Doch die Industrie freut sich schon auf den Fall der Quoten. Schließlich hätten sie sich als Hemmnis für die Versorgung erwiesen und behinderten eine freie Markt- und Preisentwicklung, teilt eine Sprecherin des Bundesverbands der Deutschen Süßwarenindustrie mit. Dass Maissirup dann vermehrt in Süßwaren vorkommt, glaubt sie aber nicht. Der Sirup eigne sich wegen seiner flüssigen Konsistenz eher für Getränke. Außerdem seien möglichen Änderungen der Rezepturen gesetzliche und der Verarbeitung technische Grenzen gesetzt. Auch Jeppesen sieht den größten Markt für Maissirup bei Softdrinks, rechnet aber auch mit nennenswertem Einsatz des Sirups in Süßigkeiten: "Es gibt viele Produkte wie Cremes oder Kuchen, bei denen die nicht kristallisierende Konsistenz gefragt ist."
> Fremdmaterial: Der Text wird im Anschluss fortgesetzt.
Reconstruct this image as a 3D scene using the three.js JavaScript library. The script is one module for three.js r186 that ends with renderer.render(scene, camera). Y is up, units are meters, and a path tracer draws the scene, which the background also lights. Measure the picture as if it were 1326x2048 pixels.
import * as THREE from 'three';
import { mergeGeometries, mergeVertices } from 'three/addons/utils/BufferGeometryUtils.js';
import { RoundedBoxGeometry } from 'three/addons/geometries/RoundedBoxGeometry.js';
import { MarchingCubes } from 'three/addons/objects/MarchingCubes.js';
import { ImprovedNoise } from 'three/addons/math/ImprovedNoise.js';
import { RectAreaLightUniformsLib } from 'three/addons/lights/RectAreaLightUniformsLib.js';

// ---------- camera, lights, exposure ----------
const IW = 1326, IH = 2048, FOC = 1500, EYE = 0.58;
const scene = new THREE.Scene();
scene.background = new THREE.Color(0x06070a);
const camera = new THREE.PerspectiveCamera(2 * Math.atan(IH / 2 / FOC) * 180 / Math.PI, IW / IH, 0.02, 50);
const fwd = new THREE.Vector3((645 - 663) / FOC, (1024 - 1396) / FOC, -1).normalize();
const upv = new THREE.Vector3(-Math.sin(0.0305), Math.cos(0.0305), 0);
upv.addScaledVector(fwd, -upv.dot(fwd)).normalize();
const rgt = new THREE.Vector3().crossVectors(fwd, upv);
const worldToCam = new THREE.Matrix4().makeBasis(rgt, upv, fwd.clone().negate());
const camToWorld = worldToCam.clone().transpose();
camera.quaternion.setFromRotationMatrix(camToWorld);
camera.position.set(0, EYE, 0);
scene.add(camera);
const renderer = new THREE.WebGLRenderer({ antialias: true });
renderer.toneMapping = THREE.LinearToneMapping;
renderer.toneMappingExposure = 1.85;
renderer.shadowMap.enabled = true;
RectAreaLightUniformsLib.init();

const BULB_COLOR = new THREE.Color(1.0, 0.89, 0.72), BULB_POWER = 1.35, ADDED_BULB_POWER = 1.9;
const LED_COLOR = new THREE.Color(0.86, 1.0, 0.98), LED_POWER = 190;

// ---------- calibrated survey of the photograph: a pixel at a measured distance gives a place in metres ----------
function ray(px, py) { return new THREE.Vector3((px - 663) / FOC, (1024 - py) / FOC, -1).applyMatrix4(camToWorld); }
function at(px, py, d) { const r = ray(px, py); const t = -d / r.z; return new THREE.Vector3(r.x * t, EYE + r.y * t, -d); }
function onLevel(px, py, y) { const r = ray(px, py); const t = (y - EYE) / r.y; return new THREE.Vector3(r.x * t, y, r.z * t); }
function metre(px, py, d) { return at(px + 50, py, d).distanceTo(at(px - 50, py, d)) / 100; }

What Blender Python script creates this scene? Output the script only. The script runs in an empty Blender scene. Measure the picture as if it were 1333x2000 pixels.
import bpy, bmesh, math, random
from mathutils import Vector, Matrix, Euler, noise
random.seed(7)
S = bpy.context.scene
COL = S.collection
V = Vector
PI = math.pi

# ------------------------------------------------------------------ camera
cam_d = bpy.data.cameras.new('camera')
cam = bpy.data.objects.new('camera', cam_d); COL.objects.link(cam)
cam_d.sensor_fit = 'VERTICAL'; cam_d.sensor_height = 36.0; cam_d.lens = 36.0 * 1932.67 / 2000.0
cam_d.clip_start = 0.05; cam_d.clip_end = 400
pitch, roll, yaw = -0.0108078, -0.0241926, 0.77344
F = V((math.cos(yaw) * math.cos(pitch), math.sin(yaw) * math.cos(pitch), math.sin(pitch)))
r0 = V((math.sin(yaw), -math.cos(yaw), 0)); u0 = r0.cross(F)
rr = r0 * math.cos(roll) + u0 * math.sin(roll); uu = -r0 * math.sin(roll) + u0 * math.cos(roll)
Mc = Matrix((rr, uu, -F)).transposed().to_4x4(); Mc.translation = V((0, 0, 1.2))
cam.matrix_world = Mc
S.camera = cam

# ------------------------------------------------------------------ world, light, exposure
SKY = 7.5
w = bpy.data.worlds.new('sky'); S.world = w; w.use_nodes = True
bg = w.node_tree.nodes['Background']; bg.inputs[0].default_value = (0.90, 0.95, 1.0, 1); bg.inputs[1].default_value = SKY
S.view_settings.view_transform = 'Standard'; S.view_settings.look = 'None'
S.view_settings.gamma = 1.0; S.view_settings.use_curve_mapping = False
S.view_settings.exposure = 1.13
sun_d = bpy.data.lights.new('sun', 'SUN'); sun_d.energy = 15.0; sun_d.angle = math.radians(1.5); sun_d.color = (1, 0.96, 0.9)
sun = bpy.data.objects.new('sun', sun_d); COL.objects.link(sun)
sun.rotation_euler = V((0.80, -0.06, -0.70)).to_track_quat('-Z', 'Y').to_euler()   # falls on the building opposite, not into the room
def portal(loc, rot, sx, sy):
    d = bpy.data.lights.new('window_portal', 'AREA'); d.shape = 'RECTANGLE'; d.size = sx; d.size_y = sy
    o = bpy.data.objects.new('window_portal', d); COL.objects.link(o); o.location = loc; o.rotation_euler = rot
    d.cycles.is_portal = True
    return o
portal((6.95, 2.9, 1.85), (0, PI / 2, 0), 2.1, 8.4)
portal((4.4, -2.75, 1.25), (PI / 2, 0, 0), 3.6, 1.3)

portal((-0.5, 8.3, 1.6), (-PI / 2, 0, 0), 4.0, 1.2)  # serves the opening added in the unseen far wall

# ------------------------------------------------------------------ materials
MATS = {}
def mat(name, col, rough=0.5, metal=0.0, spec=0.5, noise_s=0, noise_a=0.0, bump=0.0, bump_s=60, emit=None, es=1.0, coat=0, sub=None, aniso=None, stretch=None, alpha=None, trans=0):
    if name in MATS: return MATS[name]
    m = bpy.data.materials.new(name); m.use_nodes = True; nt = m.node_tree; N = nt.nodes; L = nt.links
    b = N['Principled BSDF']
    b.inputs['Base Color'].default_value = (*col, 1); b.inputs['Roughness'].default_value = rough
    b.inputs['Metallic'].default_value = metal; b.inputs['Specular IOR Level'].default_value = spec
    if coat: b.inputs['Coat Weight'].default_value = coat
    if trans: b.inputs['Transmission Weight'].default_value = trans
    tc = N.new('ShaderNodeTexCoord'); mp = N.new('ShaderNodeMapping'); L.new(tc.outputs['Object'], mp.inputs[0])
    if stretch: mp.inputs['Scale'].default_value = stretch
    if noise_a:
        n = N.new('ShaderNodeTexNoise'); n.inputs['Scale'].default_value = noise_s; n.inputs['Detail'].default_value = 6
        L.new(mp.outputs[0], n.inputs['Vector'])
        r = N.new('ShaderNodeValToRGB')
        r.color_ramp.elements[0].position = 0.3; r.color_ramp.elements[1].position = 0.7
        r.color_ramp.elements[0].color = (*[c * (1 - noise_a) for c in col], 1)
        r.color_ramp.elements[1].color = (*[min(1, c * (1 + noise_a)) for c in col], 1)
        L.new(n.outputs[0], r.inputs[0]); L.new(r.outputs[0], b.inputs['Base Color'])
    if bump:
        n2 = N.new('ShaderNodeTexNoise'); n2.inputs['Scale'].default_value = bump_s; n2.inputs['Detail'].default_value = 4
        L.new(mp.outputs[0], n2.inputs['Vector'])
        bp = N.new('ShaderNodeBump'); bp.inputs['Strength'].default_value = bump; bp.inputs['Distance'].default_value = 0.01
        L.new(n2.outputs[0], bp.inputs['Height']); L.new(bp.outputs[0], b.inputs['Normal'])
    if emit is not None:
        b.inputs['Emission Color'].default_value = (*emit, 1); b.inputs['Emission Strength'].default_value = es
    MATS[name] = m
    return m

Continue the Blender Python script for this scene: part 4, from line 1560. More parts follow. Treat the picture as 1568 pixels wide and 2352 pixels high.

Forscher: Der Stoffwechsel könnte gestört werden.

Egal, wo er verarbeitet wird: Eine Studie des bundeseigenen Thünen-Instituts kommt zum Schluss, dass eine Umstellung Pfadabhängigkeiten auch für künftige Produkte mit sich bringt – etwa wegen des Umbaus der teuren Maschinen. Denn grundsätzlich, so das Institut, seien Glukose-Fruktose-Mischungen "sehr wettbewerbsfähig". Vor allem deshalb diskutiert auch der Deutsche Bauernverband (DBV) das Thema intensiv. Manche Bauern fürchten um ihre Existenz, andere würden profitieren. Doch für den wahrscheinlichen Erfolg des Sirups spielen noch andere Dinge eine Rolle. Er hänge etwa auch "von der Bereitschaft der Verbraucher ab, ein anderes Süßungsmittel zu akzeptieren", heißt es in der Deutschen Bauern-Korrespondenz. Bei der EU-Kommission heißt es auf Anfrage, man sei sich angesichts des geplanten Wegfalls der Zuckerquoten des "öffentlichen Interesses" bewusst und wolle weiterhin aufmerksam verfolgen, wie viel mehr Maissirup verbraucht werde.

Während die Kommission abwartet, fürchtet Per Bendix Jeppesen bereits die Folgen des vermehrten Konsums, die er im Tierversuch als belegt ansieht. Schützenhilfe erhält er nun von einer US-Studie der Universität von Utah, die von weiteren Nachteilen des Süßstoffs berichtet: Maissirup habe bei weiblichen Mäusen zu Unfruchtbarkeit geführt und die Lebenserwartung gesenkt. Auch das Bundesinstitut für Risikobewertung (BfR) teilt mit, ihm lägen Hinweise aus Studien vor, "dass zu hohe Mengen an Fruktose in der Ernährung ungünstige Auswirkungen auf den Stoffwechsel haben". Ein Humanversuch steht noch aus. Allerdings wäre der laut Jeppesen angesichts der jahrzehntelangen Laufzeit ethisch fragwürdig.